Nous prenons le bateau pour Rabbit Island, la mer est agitée, ça gite et ça gicle, on est trempés en arrivant sur la petite île, à une demi-heure de bateau. La plage est quasi déserte, il y a juste un resto d’ouvert, il faut dire que le vent souffle, les vagues sont grosses, on est loin de l’image de carte postale ! Tant qu’il ne pleut pas… Nous dégustons nos crabes au poivre de Kampot, une vraie merveille de simplicité et d’authenticité. Nous avons ensuite deux heures à tuer. Après réflexion, nous optons pour un bon massage tandis que les enfants jouent sur la plage. Détente divine. Je m’endors à moitié dans cette douce torpeur, repue et détendue. Le temps change, indéniablement. A Kampot, nous aurons une journée entière de pluie. Avec ce genre de météo, on se laisse aller, on déjeune un peu plus conséquemment et on se fait masser par des aveugles (leur nom : « seeing hands », les mains qui voient…). La pluie s’abat sans discontinuer, sans prévenir, sans pitié, des gouttes lourdes qui s’écrasent irrémédiablement, qui vous trempent jusqu’à l’os en un instant, tel un rideau obturant empêchant la lumière et l’espoir de passer.
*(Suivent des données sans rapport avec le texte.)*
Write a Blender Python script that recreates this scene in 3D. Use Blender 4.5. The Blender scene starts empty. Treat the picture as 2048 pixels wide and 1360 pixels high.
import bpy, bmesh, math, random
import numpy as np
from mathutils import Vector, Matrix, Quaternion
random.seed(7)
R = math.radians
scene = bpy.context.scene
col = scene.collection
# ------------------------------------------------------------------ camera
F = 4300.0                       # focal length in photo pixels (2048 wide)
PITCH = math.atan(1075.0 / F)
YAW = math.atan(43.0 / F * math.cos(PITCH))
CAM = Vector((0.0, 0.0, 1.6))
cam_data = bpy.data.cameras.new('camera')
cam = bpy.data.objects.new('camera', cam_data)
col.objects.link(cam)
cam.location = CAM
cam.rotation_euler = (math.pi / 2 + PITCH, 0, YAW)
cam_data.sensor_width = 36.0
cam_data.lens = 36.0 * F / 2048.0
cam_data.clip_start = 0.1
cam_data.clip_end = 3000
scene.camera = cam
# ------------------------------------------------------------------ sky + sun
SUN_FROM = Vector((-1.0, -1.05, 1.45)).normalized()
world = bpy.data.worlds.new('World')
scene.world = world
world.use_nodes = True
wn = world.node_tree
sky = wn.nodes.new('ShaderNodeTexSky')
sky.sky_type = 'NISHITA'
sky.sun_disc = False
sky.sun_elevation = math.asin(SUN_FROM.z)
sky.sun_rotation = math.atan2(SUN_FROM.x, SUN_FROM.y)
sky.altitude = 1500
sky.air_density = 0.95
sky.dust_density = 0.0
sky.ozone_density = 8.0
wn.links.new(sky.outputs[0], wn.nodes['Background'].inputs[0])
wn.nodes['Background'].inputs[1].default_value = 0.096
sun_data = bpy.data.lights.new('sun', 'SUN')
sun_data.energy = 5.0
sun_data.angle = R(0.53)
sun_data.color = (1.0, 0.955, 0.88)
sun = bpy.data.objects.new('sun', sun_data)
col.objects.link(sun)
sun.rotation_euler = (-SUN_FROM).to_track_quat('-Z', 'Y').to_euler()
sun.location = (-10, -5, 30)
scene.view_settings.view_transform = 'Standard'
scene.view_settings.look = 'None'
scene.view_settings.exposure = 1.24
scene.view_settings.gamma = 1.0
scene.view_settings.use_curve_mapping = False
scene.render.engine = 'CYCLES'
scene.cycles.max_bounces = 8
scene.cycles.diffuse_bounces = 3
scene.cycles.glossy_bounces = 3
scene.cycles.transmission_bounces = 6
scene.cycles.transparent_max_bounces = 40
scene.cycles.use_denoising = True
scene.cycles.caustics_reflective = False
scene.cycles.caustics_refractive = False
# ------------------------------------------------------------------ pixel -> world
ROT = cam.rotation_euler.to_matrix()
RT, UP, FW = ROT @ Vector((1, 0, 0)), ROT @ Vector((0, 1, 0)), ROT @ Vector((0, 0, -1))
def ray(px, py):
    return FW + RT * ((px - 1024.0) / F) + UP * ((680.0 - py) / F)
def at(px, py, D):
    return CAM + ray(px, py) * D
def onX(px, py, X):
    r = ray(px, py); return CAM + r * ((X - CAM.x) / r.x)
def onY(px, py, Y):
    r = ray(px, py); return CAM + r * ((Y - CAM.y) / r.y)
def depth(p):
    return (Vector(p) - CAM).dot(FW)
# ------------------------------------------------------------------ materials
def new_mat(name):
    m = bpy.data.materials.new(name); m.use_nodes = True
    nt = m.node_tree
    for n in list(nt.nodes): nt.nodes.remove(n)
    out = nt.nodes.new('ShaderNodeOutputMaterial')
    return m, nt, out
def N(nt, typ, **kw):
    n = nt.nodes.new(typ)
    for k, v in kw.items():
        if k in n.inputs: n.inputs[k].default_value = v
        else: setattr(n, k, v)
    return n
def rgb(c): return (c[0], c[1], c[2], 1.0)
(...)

Nous rentrons sur Phnom Penh, il est temps pour nous de quitter l’extrême amabilité des cambodgiens, leur simplicité jubilatoire. Cette longue escale nous a permis de découvrir un visage de l’Asie empreint de douceur de vivre, tout en prenant le temps de regarder, de parler, de goûter, de ressentir. Outre le fait que tout y est plus intense (la chaleur suffocante), plus lent (le temps qui passe avec sa lenteur comptée) et plus savoureux (les mets préparés avec finesse et les épices parfumées), l’image qui me restera longtemps du Cambodge, c’est le large sourire universel, lumineux et contagieux que tout cambodgien semble avoir appris dès son plus jeune âge. En écoutant Dara, notre chauffeur historien, je me dis qu’il faut être sacrément fort pour survivre avec cette philosophie. C’est comme une belle vengeance sur une histoire sordide et sanglante pas plus vieille de vingt ans, qui a mis tout un pays sur les genoux. Un carnage et pourtant le pardon possible.